The problem is both dangerous and complex. When Nasrallah started his war, he claimed he was supporting the people of Gaza, who had been under siege since the June 25 kidnapping of an Israeli soldier by Hamas operatives. The Hizbullah leader makes no secret of his ambitions to speak not only for his Lebanese Shiite followers, but for the Palestinians as well–indeed, for Muslims all over the world. At the same time, Egypt, Jordan and others have been working behind the scenes to arrange an end to the Gaza fighting and the Israeli soldier’s release, and they’ve done their best to keep Nasrallah from stealing any credit.

So far, however, he seems to be prospering no matter what happens. While moderate Arab governments have lined up against Hizbullah and its provocations, many of their people have been pouring into the streets to cheer for Nasrallah’s war. Tehran is gloating over the way its client has held out against the Israeli onslaught–and crowing at the seeming contradictions of U.S. policy. “America has spent millions of dollars on satellite TV and radio programming trying to promote the Greater Middle East Plan and in 10 days Israel has destroyed all of that,” says Mohamad Ali Mohtadi of Tehran’s Center for Scientific Research and Middle East Strategic Studies.

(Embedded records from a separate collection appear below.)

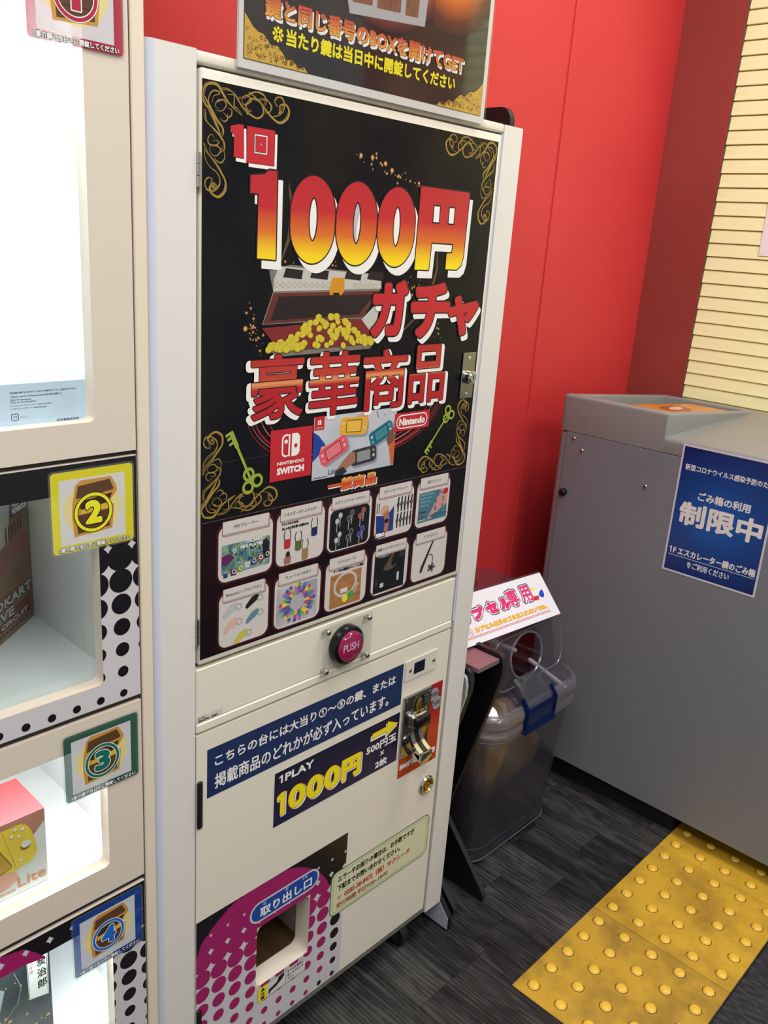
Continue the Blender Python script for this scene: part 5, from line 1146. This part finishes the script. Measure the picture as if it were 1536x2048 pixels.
for ch_, a, z0, b, z1 in (('カ', -337, 42, -293, 76), ('プ', -290, 42, -243, 76), ('セ', -240, 44, -194, 78), ('ル', -191, 44, -150, 78), ('専', -160, 44, -114, 90), ('用', -109, 44, -64, 90)):
    V, F, E = glyphs(ch_); A.text(ch_, a, z0, b, z1, bk, 2, 8.0 if ch_ not in '専用' else 7.0); A.text(ch_, a + 2.1, z0 + 2.1, b - 2.1, z1 - 2.1, wi, 4, 6.4 if ch_ not in '専用' else 5.4); A.text(ch_, a + 3.6, z0 + 3.6, b - 3.6, z1 - 3.6, pk, 6, 3.0 if ch_ not in '専用' else 1.25)
yl = M('sign_yellow', (240, 196, 60), .35)
A.text('カプセル以外のゴミは入れないでね。', -299, 21, -35, 33, yl, 6, .75, (.5, M('sign_orange', (226, 120, 40), .35)))
A.rect(-330, 15.5, -31, 16.6, M('sign_red', (206, 50, 66), .35), 3); A.rect(-330, 12.6, -31, 13.7, M('sign_red'), 3)
A.line(ell(-314, 26, 7.5, n=24), 1, M('sign_red'), 3, True); A.line([(-319, 31), (-309, 21)], 1, M('sign_red'), 3); A.text('ゴミ', -318, 23, -310, 29, M('sign_red'), 3, joins=False)
A.poly([(-66, 74), (-60, 77), (-47, 72), (-47, 69), (-60, 70)], M('sign_lemon', (240, 234, 60), .35), 1)
A.poly([(-70, 56), (-45, 55), (-46, 50), (-53, 45), (-66, 46)], M('sign_scarlet', (222, 44, 54), .35), 1); A.poly(catmull([(-24, 66), (-42, 57), (-38, 49), (-30, 48), (-23, 54)], 4, True), M('sign_blue', (30, 76, 206), .35), 1)
A.done('sign_print', cs_, Fs)

# ------------------------------------------------------------------ grey waste bin
gm = M('bin_grey', (124, 127, 133), .42, bump=(300, .06, .0008)); gl = M('bin_lid_grey', (134, 136, 134), .38)
tb = thing('waste_bin', 'large grey waste bin with blue notice on its side', 'bin', (.93, -.15, 0))
BX = .655; y0, y1, x1 = -.76, .452, 1.195
bm = bmesh.new(); box(bm, BX, x1, y0, y1, .052, .9215, bev=.012, seg=3); put('bin_body', bm, gm, tb, smooth=True)
bx('shade_plinth', (.674, .903, .004, .44, .0005, .0525), M('shade_plinth_black', (12, 12, 13), .6), tb)  # black block added to deepen the shade under the bin
bx('shade_plinth', (.905, 1.185, -.74, .44, .0038, .0525), M('shade_plinth_black', (12, 12, 13), .6), tb)
bx('side_sheet', (BX - .0016, BX - .0001, y0 + .021, .4305, .0545, .9212), gm, tb, bev=.0004, label='grey side sheet')
# lid: raised block with sunken tray, sloping shelf beside it
def quadstrip(bm, P, faces):
    v = [bm.verts.new(p) for p in P]
    for f in faces: bm.faces.new([v[i] for i in f])
yb = .183
def slopeprism(bm, ya, yb_, zf, zr, zbase=.9225, off=0.0, bev=.010):
    r = bmesh.ops.create_cube(bm, size=1)['verts']
    for v in r:
        v.co = Vector((BX + off if v.co.x < 0 else x1, ya if v.co.y < 0 else yb_, zbase if v.co.z < 0 else (zf if v.co.x < 0 else zr)))
    es = list({e for v in r for e in v.link_edges if (e.verts[0].co.z > zbase + .001 or e.verts[1].co.z > zbase + .001)})
    bmesh.ops.bevel(bm, geom=es, offset=bev, segments=4, affect='EDGES', profile=.5)
bm = bmesh.new(); slopeprism(bm, y0, yb + .028, .957, .966, off=.0008); put('lid_shelf', bm, gl, tb, smooth=True, label='smooth sloping lid shelf')
# raised block as four walls round a recess
bm = bmesh.new()
def wall(xa, xb, ya, yb_, za, zb_, bev=.006):
    r = bmesh.ops.create_cube(bm, size=1)['verts']
    for v in r: v.co = Vector((xa if v.co.x < 0 else xb, ya if v.co.y < 0 else yb_, .9225 if v.co.z < 0 else (za if v.co.x < 0 else zb_)))
    es = list({e for v in r for e in v.link_edges if e.verts[0].co.z > .93 or e.verts[1].co.z > .93})
    es = [e for e in es if e.verts[0].co.z > .93 and e.verts[1].co.z > .93 or abs(e.verts[0].co.y - y1) < .001 and e.verts[0].co.x < BX + .001]
    bmesh.ops.bevel(bm, geom=es, offset=bev, segments=3, affect='EDGES', profile=.5)
zs = lambda x: 1.012 + (x - BX) / (x1 - BX) * (.966 - 1.012)
wall(BX, BX + .032, yb, y1, zs(BX), zs(BX + .032) + .0005, .009); wall(x1 - .03, x1, yb, y1, zs(x1 - .03), zs(x1))
wall(BX + .0012, x1 - .002, yb - .0004, yb + .018, zs(BX + .0012) - .0012, zs(x1 - .002)); wall(BX + .003, x1 - .002, y1 - .018, y1 - .0006, zs(BX + .003) - .0012, zs(x1 - .002))
box(bm, BX + .02, x1 - .02, yb + .01, y1 - .01, .9225, .945)
put('lid_surround', bm, gl, tb, smooth=True, label='raised lid frame round a sunken tray')
ys, ye = yb + .021, .355
bm = bmesh.new(); r = bmesh.ops.create_cube(bm, size=1)['verts']
for v in r:
    xx = BX + .036 if v.co.x < 0 else x1 - .034; v.co = Vector((xx, ys if v.co.y < 0 else ye, .946 if v.co.z < 0 else zs(xx) - .010))
put('lid_tray', bm, M('tray_grey', (150, 150, 156), .35), tb)
dx_ = (x1 - .05) - (BX + .05); sl_ = math.atan2(zs(x1 - .05) - zs(BX + .05), dx_)
fp = Matrix.Translation((BX + .05, ye - .008, zs(BX + .05) - .0093)) @ Matrix.Rotation(-sl_, 4, 'Y') @ Matrix.Rotation(-math.pi / 2, 4, 'Z')
A = Art(); A.rect(0, 0, 132, 440, M('orange_print', (206, 140, 50), .35, var=(16, (196, 110, 50))), 1); A.line([(1, 1), (131, 1), (131, 439), (1, 439)], 3, M('orange_rim', (70, 50, 50), .4), 2, True)
A.poly(ell(66, 200, 34, 90, 24, 10), M('orange_dark', (150, 76, 50), .4), 3); A.poly(ell(62, 210, 14, 60, 20, 16), M('orange_pale', (216, 190, 166), .4), 4)
A.done('tray_print', tb, fp, 'orange printed card in the lid tray')
for u, z in ((-.409, .908), (-.383, .883), (-.208, .836)): screw('screw', (BX - .0017, -u, z), .0052, .003, chrome, tb, 'x-')
bm = bmesh.new(); cyl(bm, (BX - .0017, .417, .771), .0095, .009, -.010, 'x', 20); cyl(bm, (BX - .0117, .417, .771), .0085, .006, -.002, 'x', 20); put('knob', bm, M('knob_black', (16, 17, 20), .4), tb, smooth=True, label='small black round knob')
# blue notice
pn = thing('bin_notice', 'blue A4 notice with white Japanese writing on grey bin side', 'notice', (BX - .003, -.03, .66))
Fp = FB(BX - .0022)
A = Art(); A.rect(-135, 657, 79, 953, M('notice_paper', (214, 212, 220), .4), 0)
A.rect(-130.5, 661.5, 74.5, 948.5, radial('notice_blue_glow', (-.030, .80), .175, [(0, (20, 96, 178)), (.45, (18, 66, 140)), (1, (14, 26, 92))], .35, 1.15), 1)
A.text('新型コロナウイルス感染予防のため', -122, 897, 72, 911, white_ink, 2, .35); A.text('ごみ箱の利用', -82, 835, 34, 855, white_ink, 2, .7)
A.text('制限中', -118, 773, 68, 827, white_ink, 2, 2.2); A.one(-125, 702.5, -120, 717, white_ink, 2); A.text('F エスカレーター横のごみ箱', -116, 701, 71, 719, white_ink, 2, .6); A.rect(-126, 697.4, 71, 698.4, white_ink, 2); A.text('をご利用ください', -79, 677, 18, 692.5, white_ink, 2, .35)
A.done('notice_sheet', pn, Fp)
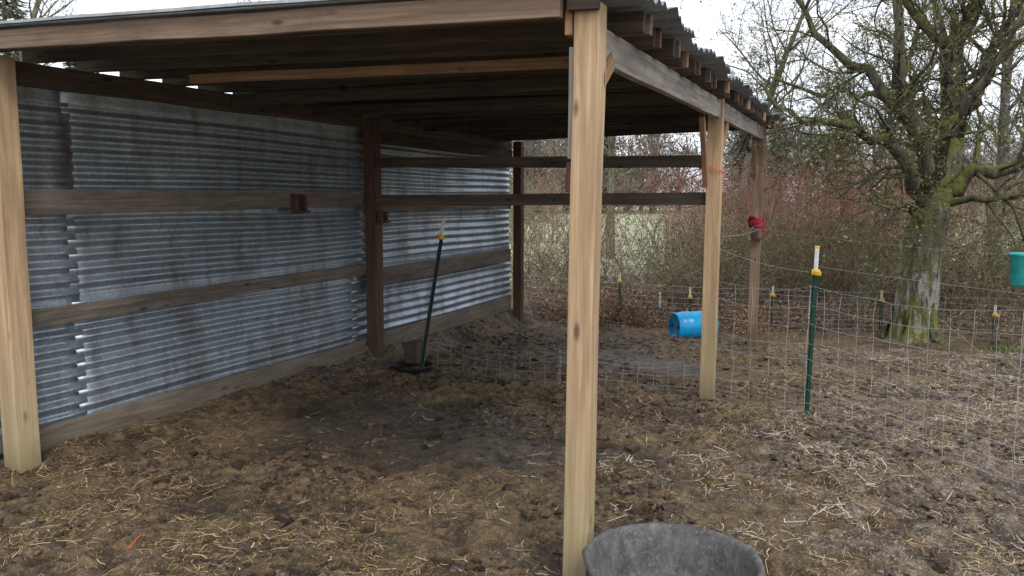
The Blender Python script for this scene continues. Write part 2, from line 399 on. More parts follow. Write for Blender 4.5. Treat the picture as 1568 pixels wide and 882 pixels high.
def grass_f(x, y):
    return np.clip(sstep(18, 24, y) + .95*sstep(1.6, 3.0, x)*sstep(8.2, 9.6, y)*sstep(.40, .56, fbm(x, y, 2.2, 2, 77)) + sstep(-5.2, -6.5, x), 0, 1)
gatt = grass_f(X, Y); gatt = np.where((Y < 16)&(X > 0), gatt*.62, gatt)
addattr('grass', gatt)
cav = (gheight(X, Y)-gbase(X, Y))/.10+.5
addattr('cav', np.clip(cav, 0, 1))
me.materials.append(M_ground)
g = bpy.data.objects.new('ground', me); scene.collection.objects.link(g)

def ribbons(name, n, mat, xr, yr, dens, lmin, lmax, w, lift=.006, tilt=.25):
    x = nrg.uniform(*xr, n*4); y = yr[0]+(yr[1]-yr[0])*nrg.uniform(0, 1, n*4)**1.5
    p = dens(x, y); k = nrg.uniform(0, 1, n*4) < p; x = x[k][:n]; y = y[k][:n]; n = len(x)
    k2 = np.sqrt(((x+.588)/.35)**2+((y-2.936)/.35)**2) > 1; x = x[k2]; y = y[k2]; n = len(x)
    z = gheight(x, y)+nrg.uniform(.001, lift, n)
    L = lmin+(lmax-lmin)*nrg.uniform(0, 1, n)**2; a = nrg.uniform(0, 2*np.pi, n); el = nrg.normal(0, tilt, n)
    bend = nrg.normal(0, .35, n); ww = w*nrg.uniform(.5, 1.3, n)
    V = np.zeros((n, 6, 3))
    for i, t in enumerate((-1, 0, 1)):
        aa = a + bend*t
        cx = x + t*np.cos(aa)*L/2; cy = y+t*np.sin(aa)*L/2; cz = z + t*np.sin(el)*L/2 - (abs(t))*.002
        gzz = gheight(cx, cy)+.001; cz = np.maximum(cz, gzz)
        V[:, i*2] = np.stack([cx-np.sin(aa)*ww, cy+np.cos(aa)*ww, cz], 1)
        V[:, i*2+1] = np.stack([cx+np.sin(aa)*ww, cy-np.cos(aa)*ww, cz+ww*.6], 1)
    b = np.arange(n)[:, None]*6
    F = np.concatenate([b+np.array([[0, 1, 3, 2]]), b+np.array([[2, 3, 5, 4]])], 0)
    return obj(name, V.reshape(-1, 3).tolist(), F.tolist(), mat)
def d1(x, y):
    n = fbm(x, y, .45, 3, 44)
    inside = (x < -1)&(x > -4.6)&(y > 3.3)
    d = np.where(inside, .4, .9)*sstep(.42, .60, n)+.06
    return np.clip(d*(1-.93*wetmask(x, y)), 0, 1)*(x > -4.7)
def d2(x, y):
    n = fbm(x, y, .42, 3, 45); return np.clip(pale_f(x, y)*sstep(.48, .60, n)+.008, 0, 1)
ribbons('straw_litter', 72000, M_straw, (-5, 2.5), (1.5, 10.5), d1, .012, .12, .0015)
ribbons('pale_straw_litter', 62000, M_strawp, (-4.7, 5.5), (1.8, 11), d2, .015, .14, .0018, lift=.014)
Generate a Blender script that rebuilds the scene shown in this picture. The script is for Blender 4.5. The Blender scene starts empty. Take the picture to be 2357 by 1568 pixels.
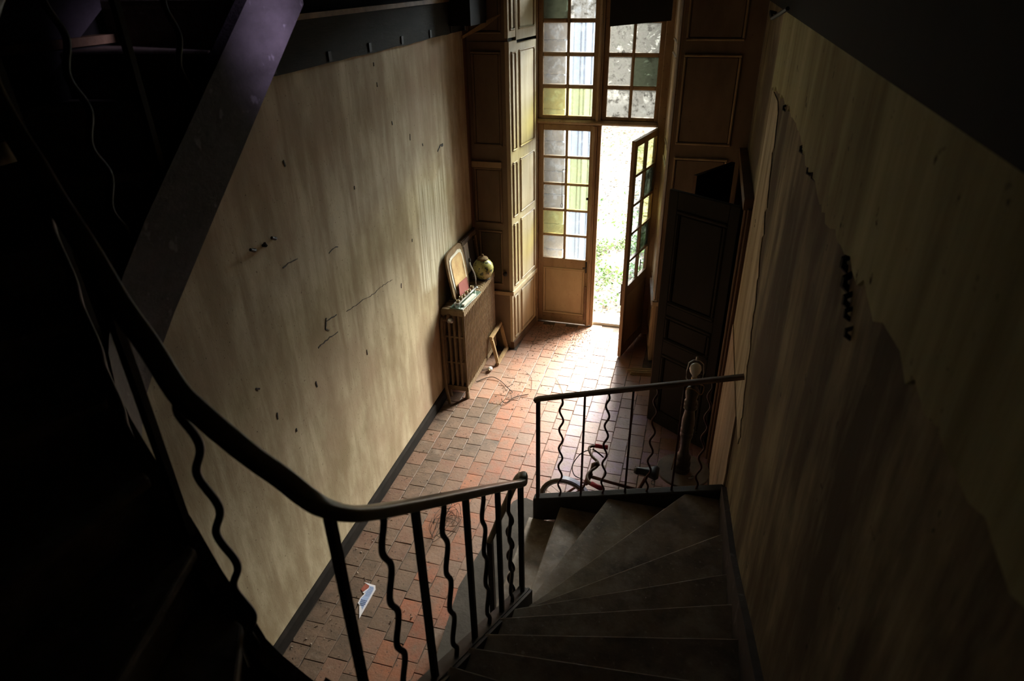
import bpy, math, random
from mathutils import Vector, Matrix
random.seed(7)
D = bpy.data
SC = bpy.context.scene
COL = SC.collection
R = math.radians

# ------------------------------------------------------------------ camera
cam = D.cameras.new('camera')
cam.sensor_width = 36.0
cam.lens = 1515.0 / 2357.0 * 36.0
cam.clip_start = 0.02
cam.dof.use_dof = True
cam.dof.focus_distance = 5.2
cam.dof.aperture_fstop = 3.2
cam_o = D.objects.new('camera', cam)
COL.objects.link(cam_o)
cr = Vector((0.96322, 0.26813, -0.01781))
cd = Vector((0.11595, -0.47447, -0.87260))
cf = Vector((-0.24242, 0.83844, -0.48811))
CAM = Vector((0, 0, 3.9))
cam_o.matrix_world = Matrix(((cr.x, -cd.x, -cf.x, 0), (cr.y, -cd.y, -cf.y, 0), (cr.z, -cd.z, -cf.z, 3.9), (0, 0, 0, 1)))
SC.camera = cam_o

# ------------------------------------------------------------------ world and light
W = D.worlds.new('overcast')
SC.world = W
W.use_nodes = True
bg = W.node_tree.nodes['Background']
bg.inputs['Color'].default_value = (0.93, 0.97, 1.0, 1)
bg.inputs['Strength'].default_value = 4.0


def area(name, loc, target, sx, sy, power, color=(1, 1, 1), portal=False):
    l = D.lights.new(name, 'AREA')
    l.shape = 'RECTANGLE'
    l.size, l.size_y = sx, sy
    l.energy = power
    l.color = color
    o = D.objects.new(name, l)
    COL.objects.link(o)
    o.location = loc
    o.rotation_euler = (Vector(target) - Vector(loc)).to_track_quat('-Z', 'Y').to_euler()
    if portal:
        l.cycles.is_portal = True
    return o


# sky light enters through the doorway and its transom: a portal only guides the sampling
area('doorway_portal', (-1.07, 7.62, 2.05), (-1.07, 0, 2.05), 1.45, 4.1, 10, portal=True)
# soft hazy sun over the garden
sun = D.lights.new('sun', 'SUN')
sun.energy = 40.0
sun.angle = R(47)
sun.color = (1.0, 0.97, 0.90)
sun_o = D.objects.new('sun', sun)
COL.objects.link(sun_o)
sun_o.rotation_euler = Vector((-0.35, -1.0, -0.62)).to_track_quat('-Z', 'Y').to_euler()
# added dim purplish lamp with no window built; tints the upper string
fill_o = area('string_fill_light', (0.30, 2.6, 4.35), (-1.66, 2.48, 3.72), 0.2, 0.2, 0.42, (0.72, 0.62, 1.0))
fill_o.data.spread = R(17)
SC.view_settings.view_transform = 'Standard'
SC.view_settings.look = 'None'
SC.view_settings.exposure = 0.8
SC.view_settings.gamma = 1.0
SC.view_settings.use_curve_mapping = False
SC.cycles.max_bounces = 8
SC.cycles.diffuse_bounces = 5
SC.cycles.transparent_max_bounces = 12
SC.cycles.sample_clamp_indirect = 12.0


# ------------------------------------------------------------------ materials
def mat(name, c1, c2=None, scale=4.0, stretch=(1, 1, 1), rough=0.85, bump=0.0, spots=None, spot_scale=30, spot_lo=0.62,
        c3=None, scale3=0.8, lo3=0.45, metal=0.0, coord='Object', spec=0.3, bump_scale=None, objcol=False, streak=None, con=(0.32, 0.68), comb=None):
    m = D.materials.new(name)
    m.use_nodes = True
    nt = m.node_tree
    N, L = nt.nodes, nt.links
    b = N['Principled BSDF']
    b.inputs['Roughness'].default_value = rough
    b.inputs['Metallic'].default_value = metal
    b.inputs['Specular IOR Level'].default_value = spec
    tc = N.new('ShaderNodeTexCoord')
    if coord == 'World':
        src = N.new('ShaderNodeNewGeometry').outputs['Position']
    else:
        src = tc.outputs[coord]
    mp = N.new('ShaderNodeMapping')
    mp.inputs['Scale'].default_value = stretch
    L.new(src, mp.inputs['Vector'])

    def noise(sc, det=6, vec=None):
        n = N.new('ShaderNodeTexNoise')
        n.inputs['Scale'].default_value = sc
        n.inputs['Detail'].default_value = det
        n.inputs['Roughness'].default_value = 0.65
        L.new(vec or mp.outputs['Vector'], n.inputs['Vector'])
        return n.outputs['Fac']

    def ramp(fac, lo, hi):
        r = N.new('ShaderNodeMapRange')
        r.inputs['From Min'].default_value = lo
        r.inputs['From Max'].default_value = hi
        L.new(fac, r.inputs['Value'])
        return r.outputs['Result']

    def mix(fac, a, c, mode='MIX'):
        x = N.new('ShaderNodeMix')
        x.data_type = 'RGBA'
        x.blend_type = mode
        if hasattr(fac, 'links'):
            L.new(fac, x.inputs['Factor'])
        else:
            x.inputs['Factor'].default_value = fac
        for i, v in ((6, a), (7, c)):
            if hasattr(v, 'links'):
                L.new(v, x.inputs[i])
            else:
                x.inputs[i].default_value = (*v, 1)
        return x.outputs[2]
    if objcol:
        oi = N.new('ShaderNodeObjectInfo')
        base = mix(ramp(noise(scale), 0.35, 0.7), oi.outputs['Color'], c2)
    else:
        base = c1
        if c2:
            base = mix(ramp(noise(scale), *con), c1, c2)
    if c3:
        base = mix(ramp(noise(scale3, 4, src), lo3, lo3 + 0.2), base, c3)
    if streak:
        mq = N.new('ShaderNodeMapping')
        mq.inputs['Scale'].default_value = streak[1]
        L.new(src, mq.inputs['Vector'])
        base = mix(ramp(noise(streak[2], 5, mq.outputs['Vector']), 0.46, 0.70), base, streak[0])
    if comb:
        # scraped field with comb marks: its own ragged outline on the wall
        sx = N.new('ShaderNodeSeparateXYZ')
        wob = N.new('ShaderNodeTexNoise')
        wob.inputs['Scale'].default_value = 2.2
        wob.inputs['Detail'].default_value = 6
        L.new(src, wob.inputs['Vector'])
        wa = N.new('ShaderNodeVectorMath'); wa.operation = 'MULTIPLY_ADD'
        L.new(wob.outputs['Color'], wa.inputs[0])
        wa.inputs[1].default_value = (0.5, 0.5, 0.5)
        L.new(src, wa.inputs[2])
        L.new(wa.outputs['Vector'], sx.inputs['Vector'])
        (y0, y1, z0, z1, col, col2) = comb
        def win(sock, a, b_, soft):
            p = ramp(sock, a - soft, a + soft)
            q = ramp(sock, b_ + soft, b_ - soft)
            mm = N.new('ShaderNodeMath'); mm.operation = 'MULTIPLY'
            L.new(p, mm.inputs[0]); L.new(q, mm.inputs[1])
            return mm.outputs[0]
        mk = N.new('ShaderNodeMath'); mk.operation = 'MULTIPLY'
        L.new(win(sx.outputs['Y'], y0 + 0.25, y1 + 0.25, 0.07), mk.inputs[0])
        L.new(win(sx.outputs['Z'], z0 + 0.25, z1 + 0.25, 0.05), mk.inputs[1])
        mc = N.new('ShaderNodeMapping')
        mc.inputs['Scale'].default_value = (1, 22, 0.5)
        L.new(src, mc.inputs['Vector'])
        base = mix(mk.outputs[0], base, mix(ramp(noise(2.0, 4, mc.outputs['Vector']), 0.42, 0.58), col, col2))
    if spots:
        base = mix(ramp(noise(spot_scale, 3, src), spot_lo, spot_lo + 0.06), base, spots)
    if hasattr(base, 'links'):
        L.new(base, b.inputs['Base Color'])
    else:
        b.inputs['Base Color'].default_value = (*base, 1)
    if bump:
        bp = N.new('ShaderNodeBump')
        bp.inputs['Strength'].default_value = bump
        bp.inputs['Distance'].default_value = 0.01
        L.new(noise(bump_scale or scale * 6, 5), bp.inputs['Height'])
        L.new(bp.outputs['Normal'], b.inputs['Normal'])
    m['mix'] = 0
    return m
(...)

If Bush is worried about such things, he doesn’t show it. In fact, he’s looking ahead to building pressure for sanctions against both Syria and Iran. “Terrorist groups don’t fear isolation, but nation-states do fear isolation,” he told NEWSWEEK. “A leader may appear to be immune from the desires of his people, but nevertheless isn’t … The United States, admittedly, has thus far been the leader when it comes to using economics on Iran and Syria. As the problem has become clear in people’s minds, we have an opportunity to convince others to join us.” Unless–until–the sight of Lebanon’s carnage grows too horrible to bear.